Russian forces, backed by pro-Russian separatists, have captured the key Ukrainian port town of Novoazovsk.

"It is an absolutely clear-cut case of a larger country bullying a smaller country," Australian Prime Minister Tony Abbott said.

Samantha Power, U.S. ambassador to the United Nations, said, "In the last 48 hours Russia's actions have spoken volumes."

CBN Ministries are at work in Ukraine in the midst of the fighting. Reporter Heather Sells spoke with Terry Meeuwsen of Orphan's Promise about the situation on the ground.

NATO said satellite images show more than 1,000 Russian combat troops are now operating inside south eastern Ukraine. But that's only the tip of the iceberg.

There are claims that as many as 15,000 Russian soldiers have been sent to the Donetsk and Luhansk regions.

"We have also detected large quantities of advanced weapons, including air defense systems, artillery, tanks, and armored personnel carriers being transferred to separatists forces in eastern Ukraine," Brig. Gen. Nico Tak, director of NATO's Comprehensive Crisis Operations Management Center, said.

This new front in the southeast opens the prospect that separatists are trying to create a land link between Russia and Crimea. If this happens, the Kremlin will control the Sea of Azov, which has significant gas and mineral riches.
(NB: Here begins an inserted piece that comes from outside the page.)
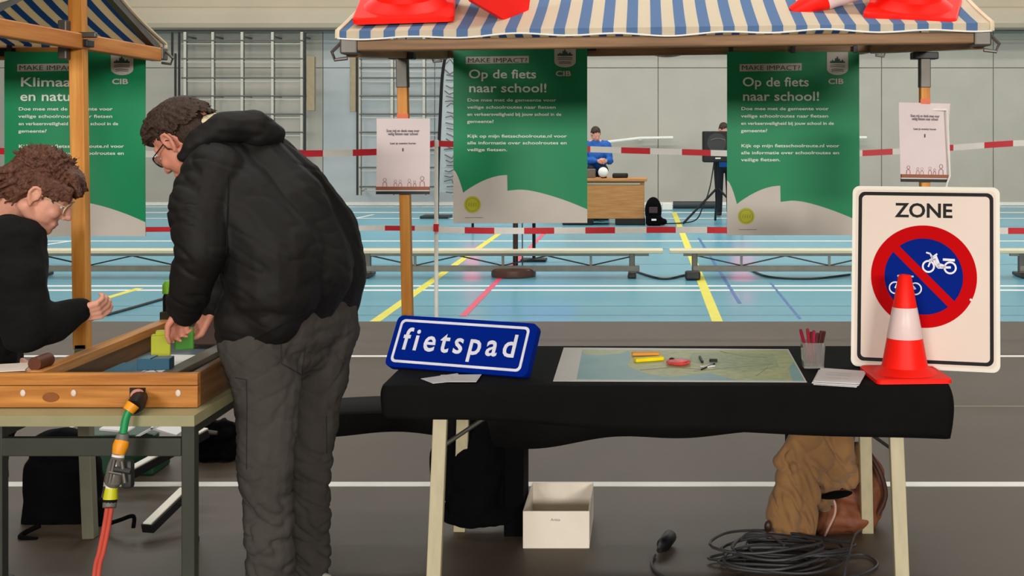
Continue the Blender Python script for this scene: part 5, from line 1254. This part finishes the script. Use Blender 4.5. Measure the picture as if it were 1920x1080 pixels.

Ukraine's national security council has ordered mandatory conscription to counter what the country's president calls an extremely difficult threat.

"We are capable of defending ourselves. The main thing is not to panic," a Ukrainian presidential spokesperson tweeted.

Russia's latest move is another sign that economic sanctions have failed to stop President Vladimir Putin's land grab.

"Putin and his inner circle are willing to take on a lot of economic damage. They see this as the kind of fight they are willing to go at it," Boris Zilberman, with the Foundation for Defense of Democracies, said.

Nevertheless, President Barack Obama avoided calling Putin's actions an "invasion" and said a military confrontation with Russia wasn't in the cards.

"We are not taking military action to solve the Ukrainian problem," the president said. "What we're doing is to mobilize the international community to apply pressure on Russia."

Analysts warn Russia's next target could be the strategic port city of Mariupol. Ukraine has reinforcements in place to stop any potential opening of a land corridor to Crimea.